As of 1:00
PM, March 9, the price of oil in the United States (WTI) has fallen 6.7% since
the opening of trading the previous day. The price of WTI has dropped to its
lowest since November 2016, before the last OPEC meeting when OPEC and
partnering countries agreed to an extensive production cut.
The reason
for this sudden drop is investors had an expectation that the crude oil
oversupply crisis was dissipating. There seemed to be a high level of adherence
to the OPEC—Non-OPEC production cut agreement through February, there were no
significant drops in demand and the estimated increase in U.S. crude oil stocks
averaged 3.4 million barrels for the week ending March 3. Moreover, that
estimate was skewed by one outlying forecast, so excluding API’s forecast the
average estimated increase was 1.2 million barrels.
However, during
one of the industry’s largest gatherings (CERAWeek in Houston), news came that
Russia’s production cuts for February were not as extensive as previously
thought. This alone fueled uneasiness about Russia’s intentions to follow
through with planned cuts over the six-month agreement, let alone any agreement
extension.
The news
that really sent the price of crude plummeting was the U.S. Energy Information
Administration’s (EIA) release of data on Wednesday showing that U.S. crude oil
stocks had actually increased by 8.2 million barrels for the week ending March
3. This was a difference of 4.8 million barrels more than the average forecast.
Analysts and
investors had priced in much more positive expectations.
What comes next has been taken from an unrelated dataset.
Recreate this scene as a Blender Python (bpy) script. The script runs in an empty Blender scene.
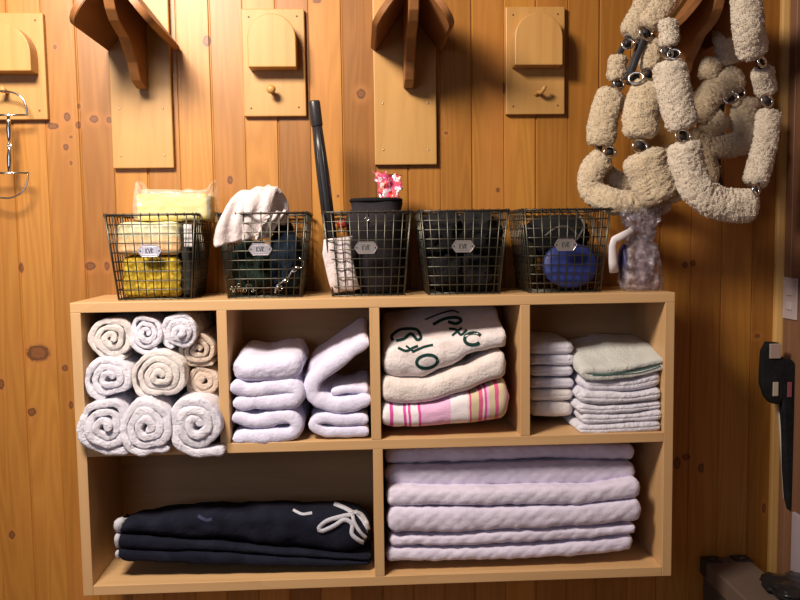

The news in the first
half of this week indicated to many that there was over exuberance and that
their pricing had been wrong. The biggest question now, is whether this is a
blip or a recalibration . Possible negative signs that investors should look
for include: 1) Russia and others continuing to overproduce and failing to live
up to their agreement and 2) U.S. oil producers continuing to increase
production and exacerbating the overstock.
One piece of
potentially good news is that gasoline stocks dropped 6.6 million barrels last
week. Over the next few weeks, as U.S. refiners will conclude refinery
maintenance and will transition to their summer production methods and the warm
weather driving season arrives, crude stocks may dissipate. Refineries may draw
more crude oil to produce gasoline and meet summer demand.
As for
consumers, gasoline prices are not expected to decrease from this drop in the
price of crude because gasoline stocks have actually decreased (a decrease in
storage) and refineries at this time of year are in transition to summer blend
gasoline. This transition always keeps prices elevated. There is a small
possibility that excess stocks of crude in the coming months will eventually
flow into an oversupply of gasoline that could lower prices at the pump.